Une réalité que les entreprises et le management doivent prendre en compte. Là-dessus, si les efforts des entreprises sont salués par les salariés (7 sur 10 considèrent que l'entreprise fait son maximum pour les aider), en entrant plus en détail sur le soutien qu’ils estiment recevoir des différents acteurs de l’entreprise, les salariés plébiscitent principalement celui de leurs collègues (79%), puis de leur N+1 (70%). Viennent ensuite la direction de l’entreprise (67%), la DRH (59%).

Surtout, le chaînon manquant semble être celui de l'accompagnement psychologique.  Ainsi, seulement 1/3 des sondés estiment être bien informés sur les risques psycho-sociaux.  Pourtant, l’étude le montre, les personnes vivent moins de détresse psychologique si elles se sentent soutenues par leur direction, les RH, ou encore leur manager.

Du télétravail "dans toute la mesure possible"

D'après un sondage de l'ANDRH (association nationale des DRH) en fin de semaine dernière, 95% des organisations ont recours au télétravail avec le confinement. Et les déclarations d’Edouard Philippe dimanche montrent que la sortie du tunnel n’est pas pour tout de suite : le Premier ministre a appelé à la poursuite du télétravail après le 11 mai "dans toute la mesure possible" "Beaucoup de nos concitoyens se sont mis (…) au télétravail, beaucoup peuvent le faire, beaucoup ont pu profiter de cette possibilité. Il va falloir que ce télétravail se poursuive dans toute la mesure du possible", a dit le Premier ministre lors d'une conférence de presse depuis Matignon. 

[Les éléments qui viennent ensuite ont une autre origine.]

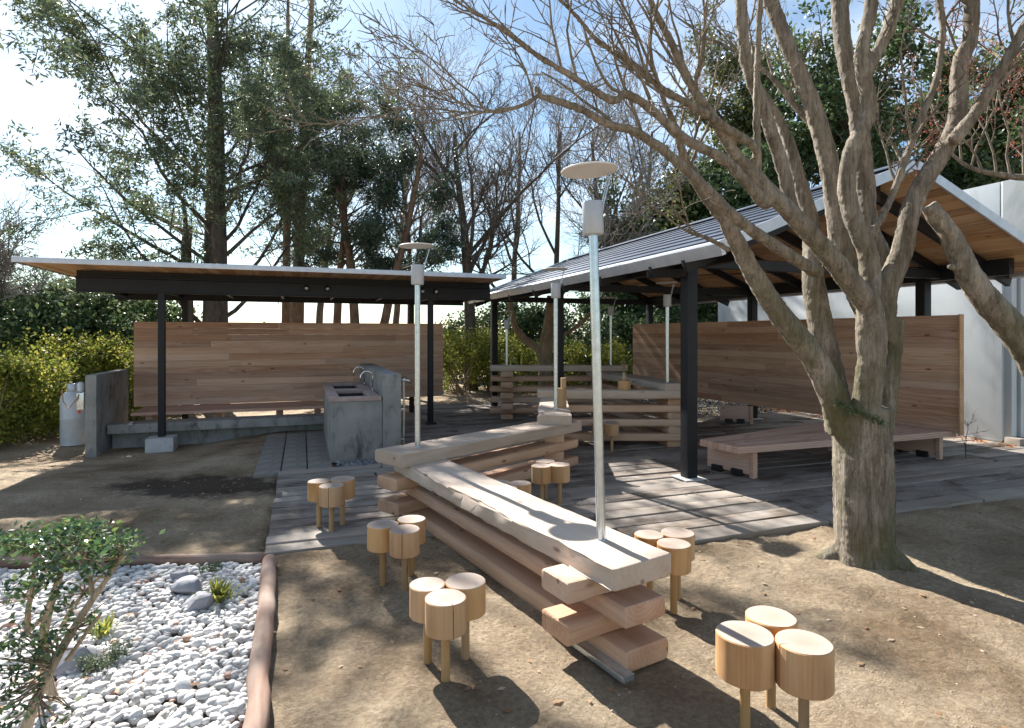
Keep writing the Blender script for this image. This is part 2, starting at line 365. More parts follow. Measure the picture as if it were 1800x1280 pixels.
# mound round the maple
Z = Z+.05*np.exp(-(((X-2.55)**2+(Y-4.25)**2)/.16))
GX, GY, GZ = xs, ys, Z
def gz(x, y):
    i = np.clip(np.searchsorted(GX, x)-1, 0, len(GX)-2); j = np.clip(np.searchsorted(GY, y)-1, 0, len(GY)-2)
    fx = (x-GX[i])/(GX[i+1]-GX[i]); fy = (y-GY[j])/(GY[j+1]-GY[j])
    return (GZ[j, i]*(1-fx)+GZ[j, i+1]*fx)*(1-fy)+(GZ[j+1, i]*(1-fx)+GZ[j+1, i+1]*fx)*fy
ny, nx_ = X.shape; idx = np.arange(nx_*ny).reshape(ny, nx_)
Q = np.stack([idx[:-1, :-1], idx[:-1, 1:], idx[1:, 1:], idx[1:, :-1]], -1).reshape(-1, 4)
gm = npmesh('ground', np.stack([X, Y, Z], -1).reshape(-1, 3), Q, 4)
def m_dirt():
    m, t, b, l = material('sandy_dirt'); v = N(t, 'ShaderNodeTexCoord').outputs['Object']
    c = ramp(t, noise(t, v, 1.1, 8, .62), [(.34, (.24, .17, .105)), (.5, (.41, .32, .22)), (.72, (.60, .49, .35))])
    sp = ramp(t, noise(t, v, 38, 6, .75), [(.40, (.60, .58, .56)), (.60, (1.06, 1.06, 1.06))])
    c = mix(t, .75, c, sp, 'MULTIPLY')
    dk = ramp(t, noise(t, v, 3.4, 7, .7, .6), [(.58, (0, 0, 0)), (.70, (1, 1, 1))])
    c = mix(t, mathn(t, 'MULTIPLY', dk, .5), c, (.12, .082, .052))
    gr = ramp(t, noise(t, v, 130, 3, .6), [(.62, (0, 0, 0)), (.74, (1, 1, 1))]); c = mix(t, mathn(t, 'MULTIPLY', gr, .25), c, (.50, .42, .31))
    # the dark patch of soil in front of the left shelter
    vm = N(t, 'ShaderNodeVectorMath', operation='SUBTRACT'); l(v, vm.inputs[0]); vm.inputs[1].default_value = (-3.35, 6.35, 0)
    ln = N(t, 'ShaderNodeVectorMath', operation='LENGTH'); l(mapping(t, vm.outputs[0], (.46, .95, 0)), ln.inputs[0])
    pf = ramp(t, mathn(t, 'ADD', ln.outputs['Value'], mathn(t, 'MULTIPLY', noise(t, v, 3.2, 7, .7), .9)), [(.80, (1, 1, 1)), (1.3, (0, 0, 0))])
    c = mix(t, mathn(t, 'MULTIPLY', pf, .85), c, (.045, .032, .024))
    l(c, b.inputs['Base Color']); b.inputs['Roughness'].default_value = .95; b.inputs['Specular IOR Level'].default_value = .15
    h = mathn(t, 'ADD', mathn(t, 'ADD', noise(t, v, 26, 8, .78), mathn(t, 'MULTIPLY', noise(t, v, 7, 5, .6, 1.2), 1.3)), mathn(t, 'MULTIPLY', noise(t, v, 160, 4, .7), .5)); bump(t, b, h, 1., .035)
    return m
put('ground', gm, mat=m_dirt(), kind='structure')

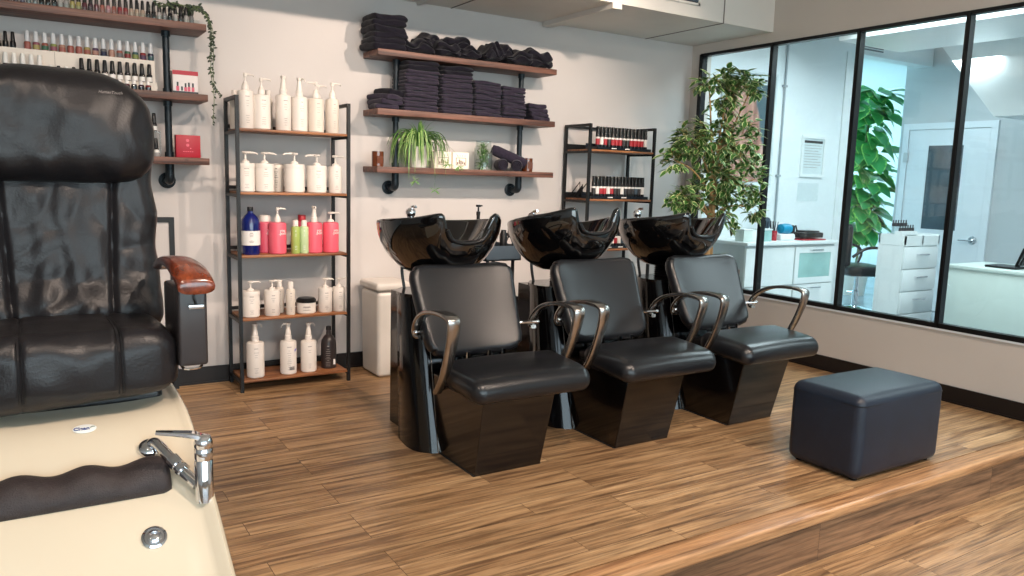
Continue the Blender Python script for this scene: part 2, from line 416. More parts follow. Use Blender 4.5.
for k in range(5):
    g=G(); g.box((0,-.006,-.042+k*.021),(.48,.002,.014),T=None); g.obj('slat','plastic_greyblue',vent,smooth=False)
# ------------------------------------------------------------------ the room beyond the glass
XF=8.7; XA=7.30
sbox('floor_far','floor_far',(XR+.12,12,-1.5,9.2,-.05,0))
sbox('ceiling_far','far_wall',(XR+.12,12,-1.5,9.2,2.95,3.05))
sbox('wall_far_back','far_wall',(XR+.12,XA,YB,YB+.15,0,2.95),(XA,XF+.1,YB,YB+.15,2.72,2.95))
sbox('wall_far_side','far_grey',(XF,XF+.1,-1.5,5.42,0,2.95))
sbox('wall_far_front','far_wall',(XR+.12,12,-1.62,-1.5,0,2.95))
sbox('wall_alcove_left','far_wall',(XA-.12,XA,YB+.15,9,0,2.95))
sbox('wall_alcove_right','far_wall',(11.8,11.9,5.4,9,0,2.95))
sbox('wall_alcove_back','far_wall',(XA,11.9,9,9.1,0,.35),(XA,11.9,9,9.1,2.8,2.95))
# bright trim on the end of the far back wall
sbox('trim_3','cabinet_white',(XA-.14,XA+.015,YB-.012,YB+.16,0,2.72))
# alcove window grid
g=G()
for x in (7.0,8.2,9.4,10.6,11.76): g.bx(x,x+.05,8.98,9.04,.35,2.8)
g.bx(7,11.8,8.98,9.04,.35,.4); g.bx(7,11.8,8.98,9.04,2.75,2.8); g.bx(7,11.8,8.98,9.04,1.9,1.94); w3=struct(g.obj('window_3','cabinet_white',smooth=False))
g=G(); g.bx(7.05,11.76,9.005,9.012,.4,2.75); g.obj('pane','window_glass',w3,smooth=False)
# ceiling boxes and the sloping soffit of the far room
sbox('trim_4','cabinet_white',(6.3,7.25,-1.5,4.6,2.66,2.95),(XR+.12,6.3,4.4,5.12,2.72,2.95))
g=G(); g.loft([[(7.7,4.62,2.949),(7.7,3.9,2.949),(7.7,-1.4,2.949),(7.7,-1.4,2.05),(7.7,3.9,2.05)],[(8.69,4.62,2.949),(8.69,3.9,2.949),(8.69,-1.4,2.949),(8.69,-1.4,2.05),(8.69,3.9,2.05)]])
struct(g.obj('trim_5','cabinet_white',smooth=False))
v2=thing('air_vent','small white slotted vent high in the far room over the opening','vent',(7.55,YB-.006,2.80))
g=G(); g.bx(-.22,.22,-.012,.0,-.05,.05); g.obj('plate','cabinet_white',v2,smooth=False)
g=G()
for k in range(3): g.bx(-.19,.19,-.014,-.011,-.035+k*.027,-.02+k*.027)
g.obj('slot','plastic_greyblue',v2,smooth=False)
# white door with glazed panel, on the far side wall
dx=XF
g=G()
for b in ((dx-.03,dx,4.33,4.40,0,2.03),(dx-.03,dx,5.30,5.37,0,2.03),(dx-.03,dx,4.33,5.37,2.03,2.10)): g.bx(*b)
dr=struct(g.obj('door_1','door_white',smooth=False))
g=G(); g.bx(dx-.022,dx-.001,4.405,5.295,0.005,.92); g.bx(dx-.022,dx-.001,4.405,5.295,1.85,2.025); g.bx(dx-.022,dx-.001,4.405,4.67,.92,1.85); g.bx(dx-.022,dx-.001,5.06,5.295,.92,1.85); g.obj('door_leaf','door_white',dr,smooth=False)
g=G(); g.bx(dx-.016,dx-.008,4.67,5.06,.92,1.85); g.obj('door_pane','door_pane',dr,smooth=False)
g=G(); g.lathe([(.03,0),(.03,.012),(.012,.014),(.012,.05)],16,T=TR((dx-.022,4.47,.83),(0,-PI/2,0))); g.tube([(dx-.068,4.47,.83),(dx-.07,4.5,.83),(dx-.07,4.60,.828)],.009,8); g.obj('door_handle','chrome',dr)
g=G(); g.lathe([(.045,0),(.045,.006)],20,T=TR((dx-.022,4.47,.83),(0,-PI/2,0))); g.obj('door_rose','chrome',dr)
g=G(); g.box((dx-.035,5.31,1.72),(.02,.05,.11)); g.box((dx-.035,5.31,.3),(.02,.05,.11)); g.obj('hinge','far_grey',dr,smooth=False)
# conduit up the far back wall
g=G(); g.tube([(6.24,YB-.018,0),(6.24,YB-.018,2.71)],.010,8)
for z in (.6,1.45,2.3): g.box((6.24,YB-.012,z),(.06,.022,.02))
tag(g.obj('wall_conduit','conduit_grey'),'grey vertical pipe clipped to the wall right of the hair poster','pipe')
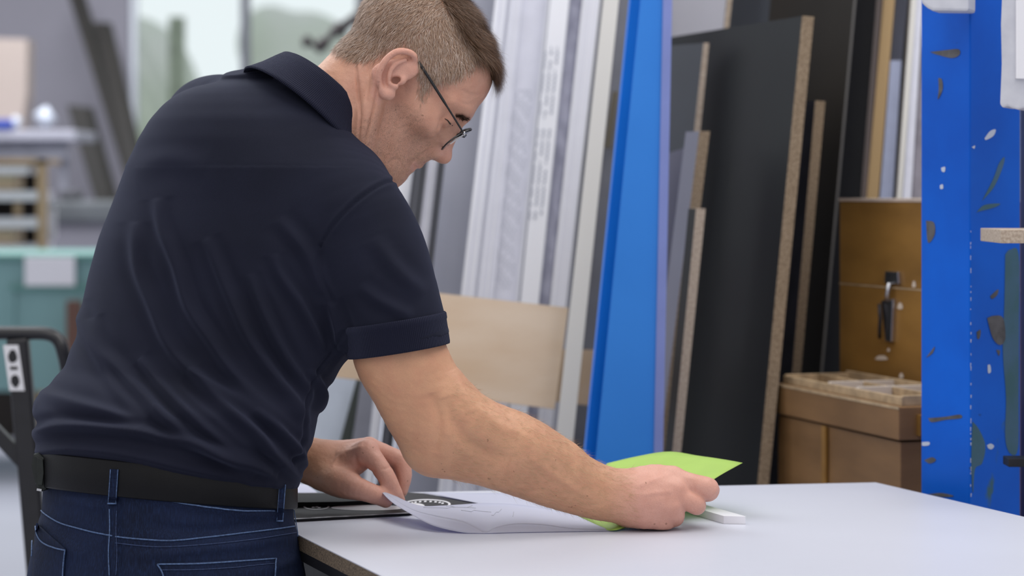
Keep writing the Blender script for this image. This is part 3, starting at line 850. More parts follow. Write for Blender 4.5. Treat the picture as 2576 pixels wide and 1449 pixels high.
def beltloop(x0, y0, x1, y1, w):
    mb = MB(); L = []; n = 9; wd = w/1950/2
    side = np.array([1., 0, 0]); rings = []
    for i in range(n):
        t = i/(n-1); px, py = x0+(x1-x0)*t, y0+(y1-y0)*t
        h1, n1 = hit(bbv, px, py, .0018); h2, n2 = hit(jbvh, px, py, .0018)
        h = h1 if h1 is not None and (h2 is None or h1[1] < h2[1]) else h2
        if h is None: continue
        rings.append(h)
    for i in range(len(rings)-1):
        mb.bar(rings[i], rings[i+1]+(rings[i+1]-rings[i])*.08, w/1950, .0022, up=(0, 1, 0))
    o = mb.build('belt_loop', dn, jeans)
    for s in (-1, 1):
        mb = MB(); mb.tube([r_+np.array([s*wd*.82, -.0018, 0]) for r_ in rings], .0006, 6); mb.build('stitching', thread, o, True)
    mb = MB(); b0 = rings[-1]; mb.tube([b0+np.array([-wd, -.002, .001]), b0+np.array([wd, -.002, .001])], .0011, 6); mb.build('bar_tack', thread, o, True)
beltloop(290, 1180, 284, 1268, 22)
beltloop(708, 1218, 701, 1312, 18)
# shoes
shoe_m = mat('black_shoe', (.015,.015,.017), rough=.5)
for s in (-1, 1):
    foot = np.array([PC[0], PC[1], 0])+lat*.15*s-fw*.04
    so = [('u', .02, chain([[*(foot-fw*.04+[0,0,.05]), .045], [*(foot+fw*.06+[0,0,.042]), .045], [*(foot+fw*.17+[0,0,.034]), .036]], 4)), ('u', .02, chain([[*(foot+[0,0,.05]), .05], [*(foot+[0,0,.11]), .052]], 3)),
          ('i', .004, lambda X: -X[:,2]+.001)]
    v, f = mesh_sdf(so, foot+[-.3,-.3,-.02], foot+[.3,.3,.2], .006)
    link('shoe', np_mesh('shoe', laplace(v, f, 2), f), man, shoe_m, True)
# pouch clipped to the belt on his left hip
pouch = empty('belt_pouch', P(100, 1190, D0-.01), 'small dark pouch clipped to the left end of the black belt', 'pouch')
pm = mat('dark_green_canvas', (.012,.017,.014), rough=.6, noise=.4, nscale=60)
poly = [P(x, y, D0-.035) for x, y in ((82,1140),(118,1152),(121,1190),(116,1232),(104,1238),(92,1232),(84,1205),(77,1170))]
mb = MB(); mb.prism(poly, (.01, .045, 0)); mb.build('pouch_body', pm, pouch, False, .004)
poly = [P(x, y, D0-.038) for x, y in ((92,1150),(108,1156),(110,1190),(106,1222),(95,1220),(91,1185))]
mb = MB(); mb.prism(poly, (0, .003, 0)); mb.build('flap', pm, pouch, False, .001)
mb = MB(); a_ = P(93,1231,D0-.039); b_ = P(105,1233,D0-.039); mb.bar(a_, b_, .003, .003); mb.build('metal_tip', steel, pouch)
# ================================================================== WORKTOP AND WHAT LIES ON IT
def floor_pt(x, y, z=0.): return np.array([x, y, z])
white_lam = mat('white_laminate', (.565,.58,.655), rough=.42, noise=.02, nscale=5, spec=.4)
def chip_mat(name, c, c2, s=420):
    m = mat(name, c, rough=.85, col2=c2, nscale=s, bump=.5, bscale=s*1.3, detail=2); return m
chip_dark = chip_mat('chipboard_core', (.22,.165,.11), (.055,.04,.028), 520)
chip = chip_mat('chipboard_edge', (.36,.27,.175), (.20,.14,.085), 260)
chip_pale = chip_mat('pale_chipboard', (.52,.43,.34), (.36,.28,.21), 260)
blackm = mat('black_coating', (.012,.012,.014), rough=.45, noise=.3, nscale=12)
steel_dark = mat('dark_steel', (.03,.03,.035), rough=.5, metal=.6, noise=.3)
e0 = PT(750,1345); e1_ = PT(960,1449); dl = e1_-e0; dl /= np.linalg.norm(dl)
fl = PT(1807,1222); fr = PT(2203,1213.5); df = fr-fl; df /= np.linalg.norm(df)
r1 = PT(2576,1300); dr = r1-fr; dr /= np.linalg.norm(dr)
def isect(p, u, q_, v):
    A = np.array([[u[0], -v[0]], [u[1], -v[1]]]); s = np.linalg.solve(A, (q_-p)[:2]); return p+u*s[0]
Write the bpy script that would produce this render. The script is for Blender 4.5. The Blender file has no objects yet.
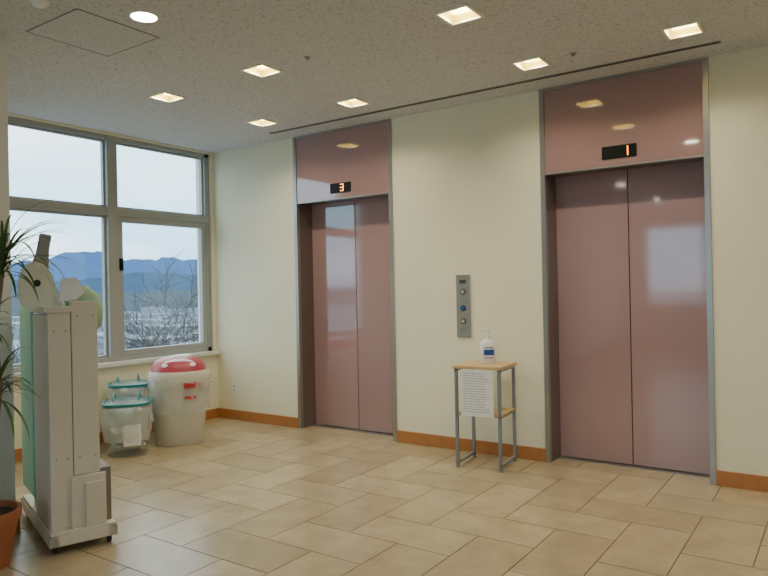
import bpy, bmesh, math, random
from mathutils import Vector, Matrix
random.seed(7)
C = bpy.context.scene.collection
H = 2.94

# ------------------------------------------------------------------ materials
def mat(name, col, rough=0.5, metal=0.0, spec=0.5, emit=None, es=0.0, noise=None, bump=None, coat=0.0, alpha=None):
    m = bpy.data.materials.new(name); m.use_nodes = True
    nt = m.node_tree; b = nt.nodes['Principled BSDF']
    b.inputs['Base Color'].default_value = (*col, 1)
    b.inputs['Roughness'].default_value = rough
    b.inputs['Metallic'].default_value = metal
    b.inputs['Specular IOR Level'].default_value = spec
    b.inputs['Coat Weight'].default_value = coat
    b.inputs['Coat Roughness'].default_value = 0.05
    if emit:
        b.inputs['Emission Color'].default_value = (*emit, 1)
        b.inputs['Emission Strength'].default_value = es
    tc = nt.nodes.new('ShaderNodeTexCoord')
    if noise:   # (scale, amount)
        n = nt.nodes.new('ShaderNodeTexNoise'); n.inputs['Scale'].default_value = noise[0]; n.inputs['Detail'].default_value = 5
        nt.links.new(tc.outputs['Object'], n.inputs['Vector'])
        mx = nt.nodes.new('ShaderNodeMix'); mx.data_type = 'RGBA'
        mx.inputs[6].default_value = (*[c*(1-noise[1]) for c in col], 1)
        mx.inputs[7].default_value = (*[min(1, c*(1+noise[1])) for c in col], 1)
        nt.links.new(n.outputs['Fac'], mx.inputs[0]); nt.links.new(mx.outputs[2], b.inputs['Base Color'])
    if bump:    # (scale, strength, dist)
        n = nt.nodes.new('ShaderNodeTexNoise'); n.inputs['Scale'].default_value = bump[0]; n.inputs['Detail'].default_value = 3
        nt.links.new(tc.outputs['Object'], n.inputs['Vector'])
        bp = nt.nodes.new('ShaderNodeBump'); bp.inputs['Strength'].default_value = bump[1]; bp.inputs['Distance'].default_value = bump[2]
        nt.links.new(n.outputs['Fac'], bp.inputs['Height']); nt.links.new(bp.outputs[0], b.inputs['Normal'])
    return m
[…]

Quelles solutions, alors, pour tenter de limiter les dégâts ? Sans doute d’abord, de la part des encadrants, la nécessité de maintenir un lien, un collectif, mais qui ne être uniquement des apéros virtuels. "Il est temps de dépasser les uniques numéros verts ou les apéros virtuels qui ne sont pas suffisants au regard des enjeux de santé publique et de mettre en place de vrais programmes de santé psychologique des salariés et des managers impliquant en premier lieu l’engagement des comités de direction", conclut Christophe Nguyen.